What is needed >> Extract from the listing each line in which the word "MULTIPLY" appears.
— Start —
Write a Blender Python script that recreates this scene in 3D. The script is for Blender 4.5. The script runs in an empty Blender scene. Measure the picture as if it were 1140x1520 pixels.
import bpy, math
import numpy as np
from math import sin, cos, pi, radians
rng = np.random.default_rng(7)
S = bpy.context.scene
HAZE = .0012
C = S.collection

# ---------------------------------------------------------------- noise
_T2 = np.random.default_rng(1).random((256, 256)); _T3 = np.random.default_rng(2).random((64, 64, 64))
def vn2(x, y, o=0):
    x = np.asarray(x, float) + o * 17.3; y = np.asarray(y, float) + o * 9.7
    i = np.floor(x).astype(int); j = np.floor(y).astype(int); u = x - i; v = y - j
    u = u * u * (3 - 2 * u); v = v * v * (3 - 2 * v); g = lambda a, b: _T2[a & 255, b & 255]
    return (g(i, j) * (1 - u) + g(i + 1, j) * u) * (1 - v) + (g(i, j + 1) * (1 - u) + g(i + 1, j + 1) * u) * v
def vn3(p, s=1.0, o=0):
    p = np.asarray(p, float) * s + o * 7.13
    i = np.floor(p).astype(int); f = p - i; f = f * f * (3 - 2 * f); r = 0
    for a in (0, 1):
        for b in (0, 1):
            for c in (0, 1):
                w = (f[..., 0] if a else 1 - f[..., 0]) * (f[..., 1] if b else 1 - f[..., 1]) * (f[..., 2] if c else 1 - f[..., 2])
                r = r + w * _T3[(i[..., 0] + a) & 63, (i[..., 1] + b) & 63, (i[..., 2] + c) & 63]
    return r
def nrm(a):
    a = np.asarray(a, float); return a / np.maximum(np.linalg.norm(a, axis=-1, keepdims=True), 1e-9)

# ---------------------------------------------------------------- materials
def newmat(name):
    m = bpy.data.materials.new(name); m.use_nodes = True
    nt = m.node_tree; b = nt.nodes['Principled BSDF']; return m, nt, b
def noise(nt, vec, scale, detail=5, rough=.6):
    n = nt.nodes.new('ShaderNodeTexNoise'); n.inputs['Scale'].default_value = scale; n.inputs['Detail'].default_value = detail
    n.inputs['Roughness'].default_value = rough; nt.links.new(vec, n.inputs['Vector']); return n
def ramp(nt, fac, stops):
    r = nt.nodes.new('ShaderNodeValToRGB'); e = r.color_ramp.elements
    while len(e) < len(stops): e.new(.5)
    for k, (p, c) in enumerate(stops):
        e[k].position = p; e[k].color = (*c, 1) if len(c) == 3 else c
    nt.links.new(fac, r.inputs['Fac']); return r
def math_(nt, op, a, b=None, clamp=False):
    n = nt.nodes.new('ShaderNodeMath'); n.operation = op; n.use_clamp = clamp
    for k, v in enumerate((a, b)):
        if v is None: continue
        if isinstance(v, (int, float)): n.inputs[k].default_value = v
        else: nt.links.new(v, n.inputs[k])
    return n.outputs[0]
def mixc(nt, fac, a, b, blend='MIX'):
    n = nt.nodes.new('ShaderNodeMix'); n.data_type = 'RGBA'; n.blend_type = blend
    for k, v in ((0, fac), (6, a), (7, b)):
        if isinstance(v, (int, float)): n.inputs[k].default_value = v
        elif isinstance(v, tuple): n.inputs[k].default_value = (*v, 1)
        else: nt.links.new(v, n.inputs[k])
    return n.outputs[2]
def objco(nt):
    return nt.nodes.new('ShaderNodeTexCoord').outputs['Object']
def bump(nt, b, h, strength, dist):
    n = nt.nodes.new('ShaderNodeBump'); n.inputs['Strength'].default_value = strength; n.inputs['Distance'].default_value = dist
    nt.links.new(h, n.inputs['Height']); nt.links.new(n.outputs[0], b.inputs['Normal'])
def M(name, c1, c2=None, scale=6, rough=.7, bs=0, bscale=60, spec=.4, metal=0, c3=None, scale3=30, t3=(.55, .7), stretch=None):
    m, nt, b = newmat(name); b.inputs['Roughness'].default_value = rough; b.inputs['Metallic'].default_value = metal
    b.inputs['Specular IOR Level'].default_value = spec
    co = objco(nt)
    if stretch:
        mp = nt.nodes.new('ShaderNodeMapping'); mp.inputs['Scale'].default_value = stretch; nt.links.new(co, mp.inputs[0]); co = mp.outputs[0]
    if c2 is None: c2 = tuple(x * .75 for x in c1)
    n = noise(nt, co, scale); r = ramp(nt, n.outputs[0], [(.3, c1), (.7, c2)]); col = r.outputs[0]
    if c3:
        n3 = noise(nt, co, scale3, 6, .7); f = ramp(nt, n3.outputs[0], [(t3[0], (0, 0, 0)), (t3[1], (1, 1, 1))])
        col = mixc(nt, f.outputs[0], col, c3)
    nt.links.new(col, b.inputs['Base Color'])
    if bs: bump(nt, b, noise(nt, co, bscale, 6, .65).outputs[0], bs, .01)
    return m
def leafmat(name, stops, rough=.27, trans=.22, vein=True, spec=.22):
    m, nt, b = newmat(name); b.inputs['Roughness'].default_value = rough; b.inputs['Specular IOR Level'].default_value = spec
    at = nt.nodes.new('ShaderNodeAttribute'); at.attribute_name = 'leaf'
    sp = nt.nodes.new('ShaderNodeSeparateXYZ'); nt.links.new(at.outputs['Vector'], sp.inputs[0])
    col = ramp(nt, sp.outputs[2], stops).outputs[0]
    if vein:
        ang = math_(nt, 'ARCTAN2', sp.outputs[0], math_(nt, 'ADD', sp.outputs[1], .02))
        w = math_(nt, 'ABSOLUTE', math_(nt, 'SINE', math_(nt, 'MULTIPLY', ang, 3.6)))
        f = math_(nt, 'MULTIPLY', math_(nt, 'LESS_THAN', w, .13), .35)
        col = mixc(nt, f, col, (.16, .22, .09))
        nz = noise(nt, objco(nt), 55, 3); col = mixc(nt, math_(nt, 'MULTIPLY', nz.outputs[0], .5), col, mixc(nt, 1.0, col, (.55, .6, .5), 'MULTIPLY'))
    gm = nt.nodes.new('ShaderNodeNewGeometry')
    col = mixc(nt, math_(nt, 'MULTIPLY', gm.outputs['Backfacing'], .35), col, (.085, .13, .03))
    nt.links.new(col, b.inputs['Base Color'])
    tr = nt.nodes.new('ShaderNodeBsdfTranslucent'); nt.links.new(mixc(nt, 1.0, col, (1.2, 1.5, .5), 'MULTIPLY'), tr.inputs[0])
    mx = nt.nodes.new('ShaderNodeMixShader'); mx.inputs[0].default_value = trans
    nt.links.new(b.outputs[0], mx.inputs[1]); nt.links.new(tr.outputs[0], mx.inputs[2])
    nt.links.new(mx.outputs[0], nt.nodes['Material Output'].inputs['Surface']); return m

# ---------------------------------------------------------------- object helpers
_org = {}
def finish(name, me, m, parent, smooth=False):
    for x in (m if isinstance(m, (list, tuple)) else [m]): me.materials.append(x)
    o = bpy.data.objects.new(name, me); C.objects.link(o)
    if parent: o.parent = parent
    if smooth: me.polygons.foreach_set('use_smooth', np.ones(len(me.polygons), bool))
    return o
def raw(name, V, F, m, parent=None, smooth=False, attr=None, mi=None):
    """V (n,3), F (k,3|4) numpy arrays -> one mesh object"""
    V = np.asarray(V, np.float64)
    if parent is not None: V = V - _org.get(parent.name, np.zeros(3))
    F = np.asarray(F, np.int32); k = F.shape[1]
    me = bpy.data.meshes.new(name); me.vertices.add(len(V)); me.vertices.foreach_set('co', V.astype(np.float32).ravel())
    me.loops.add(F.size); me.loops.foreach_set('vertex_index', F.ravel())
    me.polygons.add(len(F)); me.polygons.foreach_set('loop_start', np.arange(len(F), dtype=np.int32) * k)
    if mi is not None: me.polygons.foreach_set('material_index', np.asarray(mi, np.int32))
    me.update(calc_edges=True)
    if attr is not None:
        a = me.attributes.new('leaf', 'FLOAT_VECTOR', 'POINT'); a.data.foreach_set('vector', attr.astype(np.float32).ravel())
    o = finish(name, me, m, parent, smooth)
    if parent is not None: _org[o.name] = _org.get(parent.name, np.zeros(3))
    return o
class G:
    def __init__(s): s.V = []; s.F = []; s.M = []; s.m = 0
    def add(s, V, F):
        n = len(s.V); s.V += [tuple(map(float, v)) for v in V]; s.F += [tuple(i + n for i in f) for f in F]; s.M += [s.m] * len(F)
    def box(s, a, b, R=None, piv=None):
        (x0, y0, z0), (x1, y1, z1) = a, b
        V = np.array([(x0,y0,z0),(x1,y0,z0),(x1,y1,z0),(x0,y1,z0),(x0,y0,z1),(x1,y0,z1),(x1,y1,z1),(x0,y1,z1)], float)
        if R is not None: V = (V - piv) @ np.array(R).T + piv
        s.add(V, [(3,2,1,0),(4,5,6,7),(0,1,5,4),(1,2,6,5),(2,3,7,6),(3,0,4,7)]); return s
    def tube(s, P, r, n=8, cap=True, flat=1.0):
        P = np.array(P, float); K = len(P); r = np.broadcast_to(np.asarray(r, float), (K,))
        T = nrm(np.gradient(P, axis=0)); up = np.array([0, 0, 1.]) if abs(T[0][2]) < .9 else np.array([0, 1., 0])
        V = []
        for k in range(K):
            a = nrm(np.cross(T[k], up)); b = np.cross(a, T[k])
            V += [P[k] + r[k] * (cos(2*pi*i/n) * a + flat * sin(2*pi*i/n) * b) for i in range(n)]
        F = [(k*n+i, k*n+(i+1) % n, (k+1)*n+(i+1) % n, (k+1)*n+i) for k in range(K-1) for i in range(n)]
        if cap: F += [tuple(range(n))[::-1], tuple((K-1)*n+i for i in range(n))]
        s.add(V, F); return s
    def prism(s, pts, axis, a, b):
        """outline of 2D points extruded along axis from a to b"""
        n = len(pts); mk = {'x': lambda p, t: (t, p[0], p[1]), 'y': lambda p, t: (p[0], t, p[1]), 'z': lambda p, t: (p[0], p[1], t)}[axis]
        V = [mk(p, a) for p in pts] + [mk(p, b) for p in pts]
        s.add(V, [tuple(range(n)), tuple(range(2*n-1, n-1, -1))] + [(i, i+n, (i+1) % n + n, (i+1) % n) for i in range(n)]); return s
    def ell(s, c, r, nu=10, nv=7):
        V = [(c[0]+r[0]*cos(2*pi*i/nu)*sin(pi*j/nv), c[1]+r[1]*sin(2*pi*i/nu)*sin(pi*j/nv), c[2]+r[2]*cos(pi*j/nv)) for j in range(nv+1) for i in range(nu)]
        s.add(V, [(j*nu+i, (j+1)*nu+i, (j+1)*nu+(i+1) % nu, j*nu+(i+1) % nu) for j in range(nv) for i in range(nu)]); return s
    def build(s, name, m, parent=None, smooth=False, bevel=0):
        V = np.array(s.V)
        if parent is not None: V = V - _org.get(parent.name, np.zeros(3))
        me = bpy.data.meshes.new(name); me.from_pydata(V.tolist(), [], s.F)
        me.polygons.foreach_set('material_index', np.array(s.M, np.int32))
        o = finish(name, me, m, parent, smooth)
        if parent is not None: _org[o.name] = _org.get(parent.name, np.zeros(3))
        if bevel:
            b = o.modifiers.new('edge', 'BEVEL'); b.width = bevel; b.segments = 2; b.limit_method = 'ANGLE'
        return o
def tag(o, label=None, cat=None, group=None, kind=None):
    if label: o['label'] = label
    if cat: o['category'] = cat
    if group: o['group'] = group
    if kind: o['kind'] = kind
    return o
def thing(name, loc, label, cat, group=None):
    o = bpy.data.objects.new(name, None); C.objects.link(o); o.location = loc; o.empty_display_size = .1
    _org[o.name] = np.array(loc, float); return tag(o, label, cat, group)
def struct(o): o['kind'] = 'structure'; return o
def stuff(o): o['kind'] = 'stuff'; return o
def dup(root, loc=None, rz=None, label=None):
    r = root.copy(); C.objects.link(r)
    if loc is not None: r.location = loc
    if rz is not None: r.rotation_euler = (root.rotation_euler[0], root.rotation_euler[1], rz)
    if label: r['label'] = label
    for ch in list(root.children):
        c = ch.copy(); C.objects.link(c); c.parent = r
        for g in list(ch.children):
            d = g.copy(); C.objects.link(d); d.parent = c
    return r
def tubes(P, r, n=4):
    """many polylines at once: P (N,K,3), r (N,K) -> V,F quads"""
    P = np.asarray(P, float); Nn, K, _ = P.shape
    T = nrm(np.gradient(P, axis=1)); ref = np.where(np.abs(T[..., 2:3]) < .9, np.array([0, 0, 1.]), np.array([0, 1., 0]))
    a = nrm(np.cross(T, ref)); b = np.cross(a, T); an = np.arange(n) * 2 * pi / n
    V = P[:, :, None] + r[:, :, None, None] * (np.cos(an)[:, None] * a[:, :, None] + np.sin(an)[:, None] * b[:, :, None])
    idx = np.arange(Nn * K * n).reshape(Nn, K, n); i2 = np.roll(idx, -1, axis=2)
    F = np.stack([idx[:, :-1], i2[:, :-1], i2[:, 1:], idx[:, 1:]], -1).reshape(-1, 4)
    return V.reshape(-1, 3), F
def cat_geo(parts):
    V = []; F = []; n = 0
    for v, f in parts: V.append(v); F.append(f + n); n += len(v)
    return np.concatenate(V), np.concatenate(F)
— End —
Result >>
        w = math_(nt, 'ABSOLUTE', math_(nt, 'SINE', math_(nt, 'MULTIPLY', ang, 3.6)))
        f = math_(nt, 'MULTIPLY', math_(nt, 'LESS_THAN', w, .13), .35)
        nz = noise(nt, objco(nt), 55, 3); col = mixc(nt, math_(nt, 'MULTIPLY', nz.outputs[0], .5), col, mixc(nt, 1.0, col, (.55, .6, .5), 'MULTIPLY'))
    col = mixc(nt, math_(nt, 'MULTIPLY', gm.outputs['Backfacing'], .35), col, (.085, .13, .03))
    tr = nt.nodes.new('ShaderNodeBsdfTranslucent'); nt.links.new(mixc(nt, 1.0, col, (1.2, 1.5, .5), 'MULTIPLY'), tr.inputs[0])